Below is a block of records; return all of them exactly, but without the images.
[start]
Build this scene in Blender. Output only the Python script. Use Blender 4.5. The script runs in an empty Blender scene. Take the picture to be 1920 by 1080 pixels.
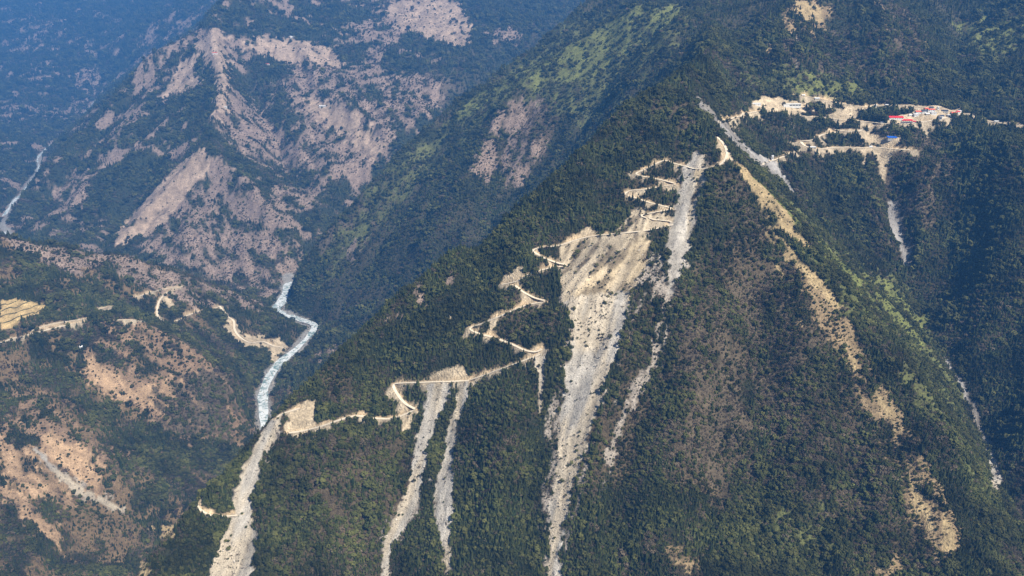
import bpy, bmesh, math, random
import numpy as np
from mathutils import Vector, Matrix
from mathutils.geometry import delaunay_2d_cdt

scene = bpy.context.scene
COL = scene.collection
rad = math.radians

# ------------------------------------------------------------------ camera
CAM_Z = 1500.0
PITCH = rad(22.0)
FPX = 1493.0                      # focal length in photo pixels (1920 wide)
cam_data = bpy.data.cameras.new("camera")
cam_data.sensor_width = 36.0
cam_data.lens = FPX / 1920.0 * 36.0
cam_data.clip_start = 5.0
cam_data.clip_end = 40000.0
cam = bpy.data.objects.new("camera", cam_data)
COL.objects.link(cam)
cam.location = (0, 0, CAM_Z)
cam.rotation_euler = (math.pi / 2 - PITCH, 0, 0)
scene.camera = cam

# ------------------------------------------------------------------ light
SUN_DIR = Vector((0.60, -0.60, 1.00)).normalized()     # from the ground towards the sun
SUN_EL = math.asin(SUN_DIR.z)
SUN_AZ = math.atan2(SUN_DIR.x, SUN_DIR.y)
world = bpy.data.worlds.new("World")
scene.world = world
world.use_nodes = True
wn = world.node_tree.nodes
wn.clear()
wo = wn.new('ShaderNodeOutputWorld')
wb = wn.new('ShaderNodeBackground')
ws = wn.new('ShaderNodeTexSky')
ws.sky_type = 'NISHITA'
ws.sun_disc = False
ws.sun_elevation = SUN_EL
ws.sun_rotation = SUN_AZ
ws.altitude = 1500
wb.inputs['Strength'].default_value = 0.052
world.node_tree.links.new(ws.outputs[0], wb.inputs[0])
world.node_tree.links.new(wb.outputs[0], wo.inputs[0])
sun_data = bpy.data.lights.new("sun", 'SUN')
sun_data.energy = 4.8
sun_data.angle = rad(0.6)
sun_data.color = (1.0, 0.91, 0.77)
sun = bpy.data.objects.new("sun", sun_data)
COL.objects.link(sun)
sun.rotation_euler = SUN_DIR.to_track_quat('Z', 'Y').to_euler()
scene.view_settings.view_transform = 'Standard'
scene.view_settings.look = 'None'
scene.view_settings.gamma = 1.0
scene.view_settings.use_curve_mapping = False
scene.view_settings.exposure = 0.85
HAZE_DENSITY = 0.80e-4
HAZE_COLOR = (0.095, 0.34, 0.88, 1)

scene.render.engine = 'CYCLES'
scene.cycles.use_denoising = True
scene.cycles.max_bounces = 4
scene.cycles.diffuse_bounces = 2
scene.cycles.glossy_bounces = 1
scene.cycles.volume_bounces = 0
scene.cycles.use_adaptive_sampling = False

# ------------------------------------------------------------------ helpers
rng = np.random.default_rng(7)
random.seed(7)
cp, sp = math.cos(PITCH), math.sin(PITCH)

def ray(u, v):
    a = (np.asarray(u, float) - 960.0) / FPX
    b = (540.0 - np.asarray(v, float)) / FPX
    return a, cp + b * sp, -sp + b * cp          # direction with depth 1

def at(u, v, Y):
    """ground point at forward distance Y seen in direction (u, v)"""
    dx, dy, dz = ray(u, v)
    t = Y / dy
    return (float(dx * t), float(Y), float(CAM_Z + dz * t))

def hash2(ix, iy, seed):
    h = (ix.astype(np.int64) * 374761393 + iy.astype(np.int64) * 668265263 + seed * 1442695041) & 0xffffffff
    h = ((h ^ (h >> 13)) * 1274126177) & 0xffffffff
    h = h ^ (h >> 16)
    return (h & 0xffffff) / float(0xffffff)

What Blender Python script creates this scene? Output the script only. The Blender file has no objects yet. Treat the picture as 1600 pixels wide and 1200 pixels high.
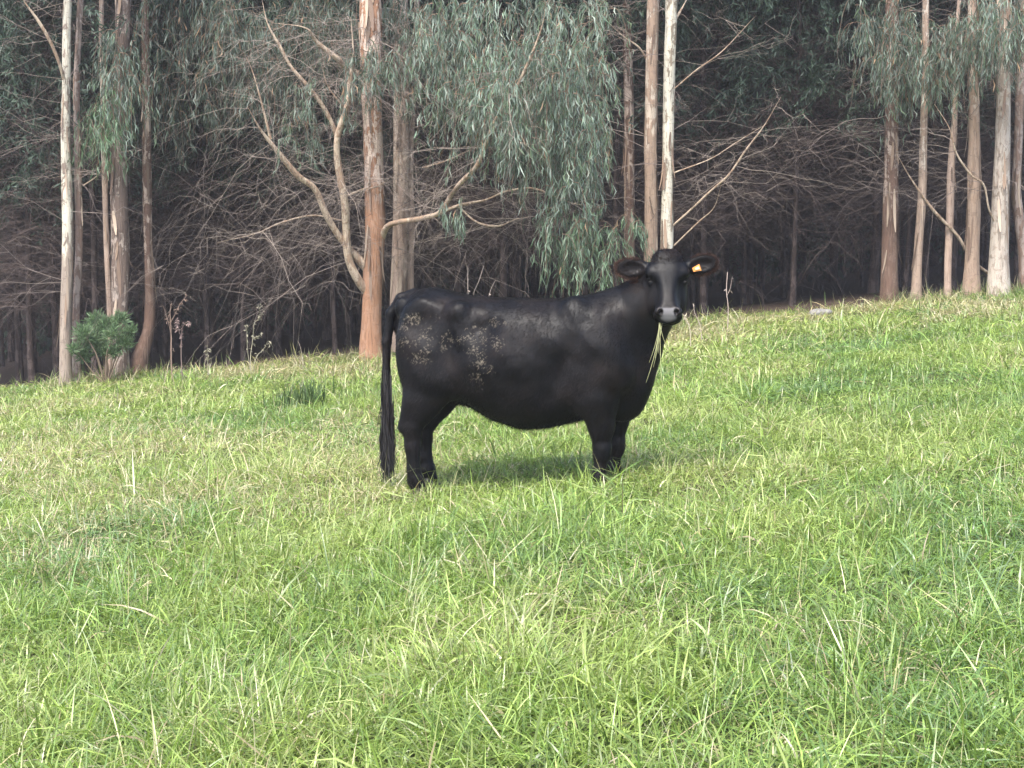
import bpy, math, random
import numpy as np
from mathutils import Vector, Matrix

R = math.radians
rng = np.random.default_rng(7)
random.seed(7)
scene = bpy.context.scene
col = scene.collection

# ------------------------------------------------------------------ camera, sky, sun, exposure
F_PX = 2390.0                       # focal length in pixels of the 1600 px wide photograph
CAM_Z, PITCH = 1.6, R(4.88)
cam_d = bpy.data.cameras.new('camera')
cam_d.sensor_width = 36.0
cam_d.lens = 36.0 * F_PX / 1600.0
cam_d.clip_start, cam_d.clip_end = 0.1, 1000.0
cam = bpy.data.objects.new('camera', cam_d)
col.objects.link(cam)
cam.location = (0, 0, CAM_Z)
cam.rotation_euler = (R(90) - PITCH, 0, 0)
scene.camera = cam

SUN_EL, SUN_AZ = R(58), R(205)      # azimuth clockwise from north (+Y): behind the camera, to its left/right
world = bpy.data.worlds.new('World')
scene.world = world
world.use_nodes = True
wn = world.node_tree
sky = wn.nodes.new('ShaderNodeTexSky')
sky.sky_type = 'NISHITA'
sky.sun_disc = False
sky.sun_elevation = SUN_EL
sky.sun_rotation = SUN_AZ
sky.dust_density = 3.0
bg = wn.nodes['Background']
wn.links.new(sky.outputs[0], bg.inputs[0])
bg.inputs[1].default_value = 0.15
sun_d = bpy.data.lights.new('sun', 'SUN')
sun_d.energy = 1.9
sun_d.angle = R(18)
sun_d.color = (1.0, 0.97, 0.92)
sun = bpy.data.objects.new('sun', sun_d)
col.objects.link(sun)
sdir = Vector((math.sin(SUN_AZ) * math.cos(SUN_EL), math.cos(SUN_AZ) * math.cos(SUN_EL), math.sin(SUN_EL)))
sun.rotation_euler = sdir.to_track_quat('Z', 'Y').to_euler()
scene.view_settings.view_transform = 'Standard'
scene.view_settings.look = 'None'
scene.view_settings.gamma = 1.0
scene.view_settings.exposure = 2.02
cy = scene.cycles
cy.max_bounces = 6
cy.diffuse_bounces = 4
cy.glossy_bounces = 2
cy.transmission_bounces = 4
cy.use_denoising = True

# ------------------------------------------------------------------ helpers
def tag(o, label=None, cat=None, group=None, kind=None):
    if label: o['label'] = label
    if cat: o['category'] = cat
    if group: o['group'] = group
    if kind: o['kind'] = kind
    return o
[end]
• Solution to this task
Build this scene in Blender. Output only the Python script. Use Blender 4.5. The script runs in an empty Blender scene. Take the picture to be 1920 by 1080 pixels.
import bpy, bmesh, math, random
import numpy as np
from mathutils import Vector, Matrix
from mathutils.geometry import delaunay_2d_cdt

scene = bpy.context.scene
COL = scene.collection
rad = math.radians

# ------------------------------------------------------------------ camera
CAM_Z = 1500.0
PITCH = rad(22.0)
FPX = 1493.0                      # focal length in photo pixels (1920 wide)
cam_data = bpy.data.cameras.new("camera")
cam_data.sensor_width = 36.0
cam_data.lens = FPX / 1920.0 * 36.0
cam_data.clip_start = 5.0
cam_data.clip_end = 40000.0
cam = bpy.data.objects.new("camera", cam_data)
COL.objects.link(cam)
cam.location = (0, 0, CAM_Z)
cam.rotation_euler = (math.pi / 2 - PITCH, 0, 0)
scene.camera = cam

# ------------------------------------------------------------------ light
SUN_DIR = Vector((0.60, -0.60, 1.00)).normalized()     # from the ground towards the sun
SUN_EL = math.asin(SUN_DIR.z)
SUN_AZ = math.atan2(SUN_DIR.x, SUN_DIR.y)
world = bpy.data.worlds.new("World")
scene.world = world
world.use_nodes = True
wn = world.node_tree.nodes
wn.clear()
wo = wn.new('ShaderNodeOutputWorld')
wb = wn.new('ShaderNodeBackground')
ws = wn.new('ShaderNodeTexSky')
ws.sky_type = 'NISHITA'
ws.sun_disc = False
ws.sun_elevation = SUN_EL
ws.sun_rotation = SUN_AZ
ws.altitude = 1500
wb.inputs['Strength'].default_value = 0.052
world.node_tree.links.new(ws.outputs[0], wb.inputs[0])
world.node_tree.links.new(wb.outputs[0], wo.inputs[0])
sun_data = bpy.data.lights.new("sun", 'SUN')
sun_data.energy = 4.8
sun_data.angle = rad(0.6)
sun_data.color = (1.0, 0.91, 0.77)
sun = bpy.data.objects.new("sun", sun_data)
COL.objects.link(sun)
sun.rotation_euler = SUN_DIR.to_track_quat('Z', 'Y').to_euler()
scene.view_settings.view_transform = 'Standard'
scene.view_settings.look = 'None'
scene.view_settings.gamma = 1.0
scene.view_settings.use_curve_mapping = False
scene.view_settings.exposure = 0.85
HAZE_DENSITY = 0.80e-4
HAZE_COLOR = (0.095, 0.34, 0.88, 1)

scene.render.engine = 'CYCLES'
scene.cycles.use_denoising = True
scene.cycles.max_bounces = 4
scene.cycles.diffuse_bounces = 2
scene.cycles.glossy_bounces = 1
scene.cycles.volume_bounces = 0
scene.cycles.use_adaptive_sampling = False

# ------------------------------------------------------------------ helpers
rng = np.random.default_rng(7)
random.seed(7)
cp, sp = math.cos(PITCH), math.sin(PITCH)

def ray(u, v):
    a = (np.asarray(u, float) - 960.0) / FPX
    b = (540.0 - np.asarray(v, float)) / FPX
    return a, cp + b * sp, -sp + b * cp          # direction with depth 1

def at(u, v, Y):
    """ground point at forward distance Y seen in direction (u, v)"""
    dx, dy, dz = ray(u, v)
    t = Y / dy
    return (float(dx * t), float(Y), float(CAM_Z + dz * t))

def hash2(ix, iy, seed):
    h = (ix.astype(np.int64) * 374761393 + iy.astype(np.int64) * 668265263 + seed * 1442695041) & 0xffffffff
    h = ((h ^ (h >> 13)) * 1274126177) & 0xffffffff
    h = h ^ (h >> 16)
    return (h & 0xffffff) / float(0xffffff)

What Blender Python script creates this scene? Output the script only. The Blender file has no objects yet. Treat the picture as 1600 pixels wide and 1200 pixels high.
import bpy, math, random
import numpy as np
from mathutils import Vector, Matrix

R = math.radians
rng = np.random.default_rng(7)
random.seed(7)
scene = bpy.context.scene
col = scene.collection

# ------------------------------------------------------------------ camera, sky, sun, exposure
F_PX = 2390.0                       # focal length in pixels of the 1600 px wide photograph
CAM_Z, PITCH = 1.6, R(4.88)
cam_d = bpy.data.cameras.new('camera')
cam_d.sensor_width = 36.0
cam_d.lens = 36.0 * F_PX / 1600.0
cam_d.clip_start, cam_d.clip_end = 0.1, 1000.0
cam = bpy.data.objects.new('camera', cam_d)
col.objects.link(cam)
cam.location = (0, 0, CAM_Z)
cam.rotation_euler = (R(90) - PITCH, 0, 0)
scene.camera = cam

SUN_EL, SUN_AZ = R(58), R(205)      # azimuth clockwise from north (+Y): behind the camera, to its left/right
world = bpy.data.worlds.new('World')
scene.world = world
world.use_nodes = True
wn = world.node_tree
sky = wn.nodes.new('ShaderNodeTexSky')
sky.sky_type = 'NISHITA'
sky.sun_disc = False
sky.sun_elevation = SUN_EL
sky.sun_rotation = SUN_AZ
sky.dust_density = 3.0
bg = wn.nodes['Background']
wn.links.new(sky.outputs[0], bg.inputs[0])
bg.inputs[1].default_value = 0.15
sun_d = bpy.data.lights.new('sun', 'SUN')
sun_d.energy = 1.9
sun_d.angle = R(18)
sun_d.color = (1.0, 0.97, 0.92)
sun = bpy.data.objects.new('sun', sun_d)
col.objects.link(sun)
sdir = Vector((math.sin(SUN_AZ) * math.cos(SUN_EL), math.cos(SUN_AZ) * math.cos(SUN_EL), math.sin(SUN_EL)))
sun.rotation_euler = sdir.to_track_quat('Z', 'Y').to_euler()
scene.view_settings.view_transform = 'Standard'
scene.view_settings.look = 'None'
scene.view_settings.gamma = 1.0
scene.view_settings.exposure = 2.02
cy = scene.cycles
cy.max_bounces = 6
cy.diffuse_bounces = 4
cy.glossy_bounces = 2
cy.transmission_bounces = 4
cy.use_denoising = True

# ------------------------------------------------------------------ helpers
def tag(o, label=None, cat=None, group=None, kind=None):
    if label: o['label'] = label
    if cat: o['category'] = cat
    if group: o['group'] = group
    if kind: o['kind'] = kind
    return o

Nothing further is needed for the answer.